Variety‘s Justin Chang and The Hollywood Reporter‘s Todd McCarthy have reviewed Cary Fukanaga‘s Beasts of No Nation, which screened today at the Venice Film Festival. Both critics agree that it’s riveting to sit through — a beautifully captured if somewhat traumatizing portrait of a child’s experience of guerilla warfare in Africa, and is therefore no one’s idea of an easy sit or an engaging exotic adventure, much less a date movie. But Idris Elba might have a shot at acting honors, although McCarthy and Chang don’t mention a possible category. I’ve been told that Elba’s role is more of supporting than lead, but what do I know?

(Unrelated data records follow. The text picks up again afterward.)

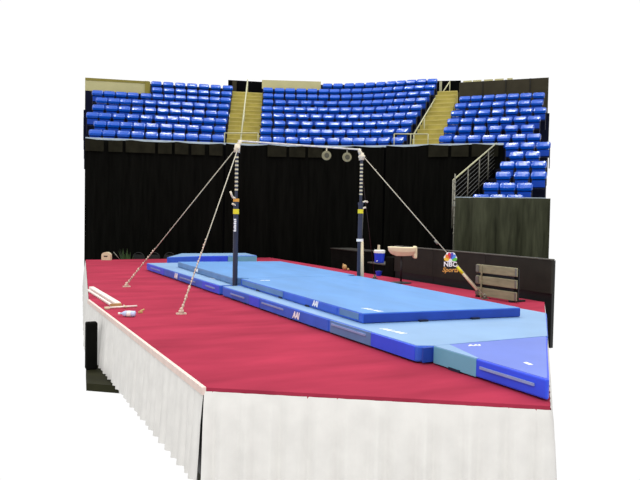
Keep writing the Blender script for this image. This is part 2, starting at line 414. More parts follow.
wall('trim_5', 'beige end pillar of the left concourse wall', (0.9, 17.0), (1.06, 16.96), 6.35, 6.86, M['olive_trim'], .2)
wall('trim_6', 'pale door jamb at the head of the right stairs', (12.72, 12.85), (12.8, 12.78), 6.6, 7.42, M['rail'], .05)
# concrete front wall behind the drapes, with a pale ledge on it
bm, lb = NB(), NB()
for a, b in (((-2.1, 12.4), (9.85, 5.5)),):
    f = curve(-0.42, a, b); g = curve(-0.28, a, b)
    for i in range(min(len(f), len(g)) - 1):
        q = [f[i], f[i + 1], g[i + 1], g[i]]
        prism(bm, [(v.x, v.y) for v in q], FLOOR, 3.86)
        prism(lb, [(v.x, v.y) for v in q], 3.86, 3.93)
tag(build('wall_back', bm, M['void']), 'front wall of the seating bowl behind the black drapes', 'wall', kind='structure')
tag(build('trim_7', lb, M['ledge']), 'pale ledge between the blue seats and the black drapes', 'trim', kind='structure')
# end walls below the lower right tier
bm = NB()
LA, LB = Vector((5.85, 3.0, 0)), Vector((9.75, 5.85, 0))
n_ = Vector((-(LB - LA).y, (LB - LA).x, 0)).normalized() * -0.08
steps = 6
for k in range(steps):
    p, q = LA.lerp(LB, k / steps), LA.lerp(LB, (k + 1) / steps)
    prism(bm, [(p.x, p.y), (q.x, q.y), (q.x + n_.x, q.y + n_.y), (p.x + n_.x, p.y + n_.y)], FLOOR, tread_z(-5 + k) + 0.0)
tag(build('wall_side', bm, M['void']), 'dark side wall of the lower right seating', 'wall', kind='structure')

# ------------------------------------------------------------------ drapes
def drape(label, a, b, off, z0, z1, m, band=None, seed=0, sag=0.05, amp=0.08, freq=6.0, swag=False):
    rnd = random.Random(seed)
    pts = curve(off, a, b)
    seg = [(q - p).length for p, q in zip(pts[:-1], pts[1:])]
    T = sum(seg)
    N = int(T / 0.05)
    o = thing('black_drape', label, 'drape', (0, 0, 0))
    def at(s):
        for p, q, l in zip(pts[:-1], pts[1:], seg):
            if s <= l + 1e-6: return p.lerp(q, min(1, s / l)), (q - p).normalized()
            s -= l
        return pts[-1], (pts[-1] - pts[-2]).normalized()
    phs = [rnd.random() * 6 for _ in range(4)]
    def wave(s):
        return math.sin(s * freq + phs[0] + 1.6 * math.sin(s * 0.9 + phs[1])) + 0.5 * math.sin(s * freq * 2.3 + phs[2])
    def sheet(za, zb, mm, name, lo, hi, parent, rows=5, k=1.0, extra=0.0):
        bm = NB()
        prev = None
        for i in range(N + 1):
            s = T * i / N
            if s < lo or s > hi: continue
            p, d = at(s)
            nrm = Vector((d.y, -d.x, 0))
            cv = []
            for r in range(rows + 1):
                t = r / rows
                top = zb - sag * abs(math.sin(s * PI / 1.5)) if zb == z1 else zb
                z = top + (za - top) * t
                w = amp * k * wave(s) * (0.3 + 0.7 * t)
                pp = p + nrm * (w + extra)
                cv.append(bm.verts.new((pp.x, pp.y, z)))
            if prev:
                for u in range(rows): bm.faces.new((prev[u], cv[u], cv[u + 1], prev[u + 1]))
            prev = cv
        return build(name, bm, mm, parent, smooth=True)
    sheet(z0, z1, m, 'cloth', 0, T, o)
    if band:
        for lo, hi in band:
            sheet(z1 - 0.42, z1, M['drape_lit_fold'], 'lit_fold_band', T * lo, T * hi, o, 2, 0.35, 0.09)  # lighter strips stand in for lit folds along the top
    return o
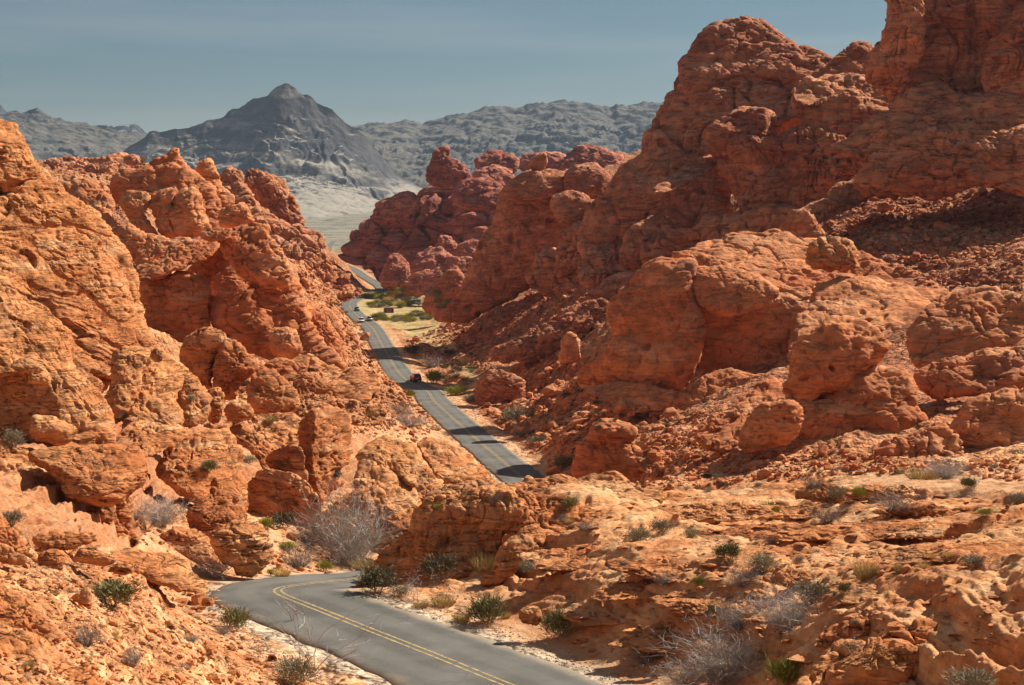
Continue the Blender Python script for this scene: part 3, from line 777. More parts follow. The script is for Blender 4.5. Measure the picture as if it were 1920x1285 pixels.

Chang calls Beasts an “artful, accomplished but not entirely sustained adaptation of Uzodinma Iweala’s 2005 debut novel, never quite finding an ideal cinematic equivalent for the singular spareness and ferocity of the author’s prose. By turns lucid and a bit logy, and undeniably overlong, it’s nevertheless the rare American movie to enter a distant land and emerge with a sense of lived-in human experience rather than a well-meaning Third World postcard.”
McCarthy notes that while Fukanaga’s two previous features “also dealt with brutalizing rites of passage suffered by young people — Central Americans making their way through Mexico to the U.S. border in Sin Nombre, a 19th century English orphan girl’s harsh life in Jane Eyre — Beasts rates as the most disturbing of the three because of the way the pre-pubescent boy at its center is forced to become a ruthless killer.”